**INSTRUCTION:** Write out exactly the lines between the line containing "MB().prism([p + u" and the line containing "for s in (-1, 1): q", including both of those lines, and nothing more.

**DATA ENTRIES:**

· · · · · · ·

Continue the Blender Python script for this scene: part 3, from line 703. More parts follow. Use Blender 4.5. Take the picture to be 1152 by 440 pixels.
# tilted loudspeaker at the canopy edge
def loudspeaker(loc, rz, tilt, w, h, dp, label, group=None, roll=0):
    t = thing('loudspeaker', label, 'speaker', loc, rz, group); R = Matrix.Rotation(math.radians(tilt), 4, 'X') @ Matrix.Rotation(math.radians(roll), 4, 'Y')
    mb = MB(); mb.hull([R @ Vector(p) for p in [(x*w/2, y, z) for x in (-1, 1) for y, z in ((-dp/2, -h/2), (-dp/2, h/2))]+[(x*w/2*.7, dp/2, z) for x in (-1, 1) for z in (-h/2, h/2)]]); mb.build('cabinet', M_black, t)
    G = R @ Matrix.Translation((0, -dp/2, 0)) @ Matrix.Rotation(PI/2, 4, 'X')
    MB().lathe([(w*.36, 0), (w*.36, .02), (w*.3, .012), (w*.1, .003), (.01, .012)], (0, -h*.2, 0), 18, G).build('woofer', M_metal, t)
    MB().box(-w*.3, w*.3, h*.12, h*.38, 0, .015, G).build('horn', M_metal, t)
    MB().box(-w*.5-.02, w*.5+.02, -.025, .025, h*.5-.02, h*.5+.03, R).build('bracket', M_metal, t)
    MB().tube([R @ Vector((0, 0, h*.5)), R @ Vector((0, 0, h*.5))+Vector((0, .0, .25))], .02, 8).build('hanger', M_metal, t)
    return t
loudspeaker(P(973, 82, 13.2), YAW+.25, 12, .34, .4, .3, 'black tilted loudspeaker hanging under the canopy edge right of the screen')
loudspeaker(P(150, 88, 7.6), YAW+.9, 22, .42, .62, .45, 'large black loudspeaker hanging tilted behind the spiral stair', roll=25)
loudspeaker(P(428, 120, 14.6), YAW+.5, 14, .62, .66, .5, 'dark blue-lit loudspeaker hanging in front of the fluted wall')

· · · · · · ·

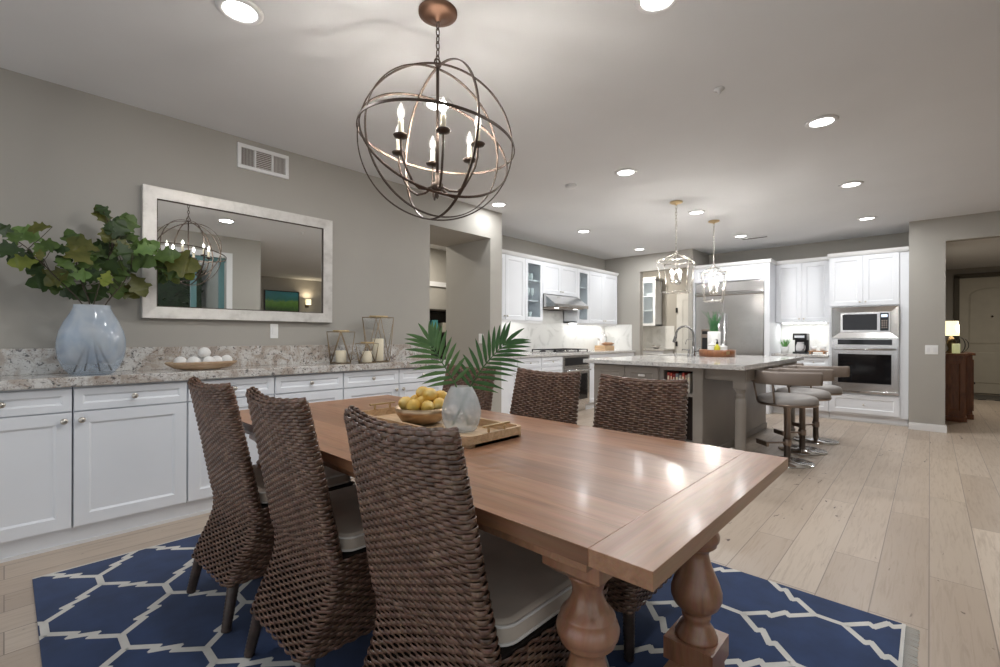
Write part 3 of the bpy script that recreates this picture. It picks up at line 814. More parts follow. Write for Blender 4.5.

· · · · · · ·

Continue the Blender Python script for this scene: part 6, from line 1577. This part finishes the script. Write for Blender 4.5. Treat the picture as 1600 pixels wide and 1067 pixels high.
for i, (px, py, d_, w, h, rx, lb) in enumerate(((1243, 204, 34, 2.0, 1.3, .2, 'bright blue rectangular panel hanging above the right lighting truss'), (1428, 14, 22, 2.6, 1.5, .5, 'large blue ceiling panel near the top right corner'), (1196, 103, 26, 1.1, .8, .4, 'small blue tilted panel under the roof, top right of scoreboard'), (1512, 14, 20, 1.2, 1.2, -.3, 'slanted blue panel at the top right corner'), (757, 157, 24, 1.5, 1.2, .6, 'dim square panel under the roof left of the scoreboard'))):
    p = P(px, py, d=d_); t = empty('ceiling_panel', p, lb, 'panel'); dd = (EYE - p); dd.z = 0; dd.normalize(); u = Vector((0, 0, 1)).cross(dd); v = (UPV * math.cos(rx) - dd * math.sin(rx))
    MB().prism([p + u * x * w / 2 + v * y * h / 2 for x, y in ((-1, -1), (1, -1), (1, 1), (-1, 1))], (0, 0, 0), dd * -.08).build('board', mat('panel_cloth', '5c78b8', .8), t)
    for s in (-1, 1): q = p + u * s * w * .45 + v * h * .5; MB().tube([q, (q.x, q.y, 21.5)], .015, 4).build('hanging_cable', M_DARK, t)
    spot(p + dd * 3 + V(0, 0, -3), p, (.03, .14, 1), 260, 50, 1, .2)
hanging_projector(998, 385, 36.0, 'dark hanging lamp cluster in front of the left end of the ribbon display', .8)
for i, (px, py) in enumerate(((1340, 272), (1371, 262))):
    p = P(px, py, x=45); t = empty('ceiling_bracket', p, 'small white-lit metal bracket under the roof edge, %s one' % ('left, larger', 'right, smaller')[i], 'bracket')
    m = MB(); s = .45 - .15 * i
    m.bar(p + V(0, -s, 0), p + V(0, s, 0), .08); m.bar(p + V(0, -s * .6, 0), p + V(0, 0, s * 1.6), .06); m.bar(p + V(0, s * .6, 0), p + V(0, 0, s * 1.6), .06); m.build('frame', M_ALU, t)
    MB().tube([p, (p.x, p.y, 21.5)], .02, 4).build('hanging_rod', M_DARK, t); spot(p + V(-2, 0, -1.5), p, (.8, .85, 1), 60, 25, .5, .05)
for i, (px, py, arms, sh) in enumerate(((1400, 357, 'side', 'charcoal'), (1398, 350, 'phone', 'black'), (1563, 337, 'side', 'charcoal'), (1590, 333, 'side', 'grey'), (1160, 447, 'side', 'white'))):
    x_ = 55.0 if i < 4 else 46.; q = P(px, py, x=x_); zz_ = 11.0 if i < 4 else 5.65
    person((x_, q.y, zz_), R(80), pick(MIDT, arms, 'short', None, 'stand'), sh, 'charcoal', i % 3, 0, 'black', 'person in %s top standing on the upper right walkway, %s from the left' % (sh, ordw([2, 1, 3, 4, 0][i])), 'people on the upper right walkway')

· · · · · · ·

**RESULT OF THE EXERCISE:**
    MB().prism([p + u * x * w / 2 + v * y * h / 2 for x, y in ((-1, -1), (1, -1), (1, 1), (-1, 1))], (0, 0, 0), dd * -.08).build('board', mat('panel_cloth', '5c78b8', .8), t)
    for s in (-1, 1): q = p + u * s * w * .45 + v * h * .5; MB().tube([q, (q.x, q.y, 21.5)], .015, 4).build('hanging_cable', M_DARK, t)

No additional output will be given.